Epstein was agitated and unable to sleep, jail officials observed in records newly obtained by the Associated Press. He called himself a “coward” and complained he was struggling to adapt to life behind bars following his July 2019 arrest on federal sex trafficking and conspiracy charges – his life of luxury reduced to a concrete and steel cage.
The disgraced financier was under psychological observation at the time for a suicide attempt just days earlier. His neck was bruised and scraped. Yet, even after a 31-hour stint on suicide watch, Epstein insisted he was not suicidal, telling a jail psychologist he had a “wonderful life” and “would be crazy” to end it. On 10 August 2019, Epstein was dead.
Nearly four years later, the AP has obtained more than 4,000 pages of documents related to Epstein’s death from the federal Bureau of Prisons under the Freedom of Information Act. They include a detailed psychological reconstruction of the events leading to Epstein’s suicide, as well as his health history, internal agency reports, emails, memos and other records.

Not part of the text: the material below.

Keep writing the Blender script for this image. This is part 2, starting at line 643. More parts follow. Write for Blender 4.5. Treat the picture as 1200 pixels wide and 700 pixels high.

Taken together, the documents the AP obtained Thursday provide the most complete accounting to date of Epstein’s detention and death, and its chaotic aftermath. The records help to dispel the many conspiracy theories surrounding Epstein’s suicide, underscoring how fundamental failings at the Bureau of Prisons — including severe staffing shortages and employees cutting corners — contributed to Epstein’s death.
They shed new light on the federal prison agency’s muddled response after Epstein was found unresponsive in his cell at the now-shuttered Metropolitan Correctional Center in New York City.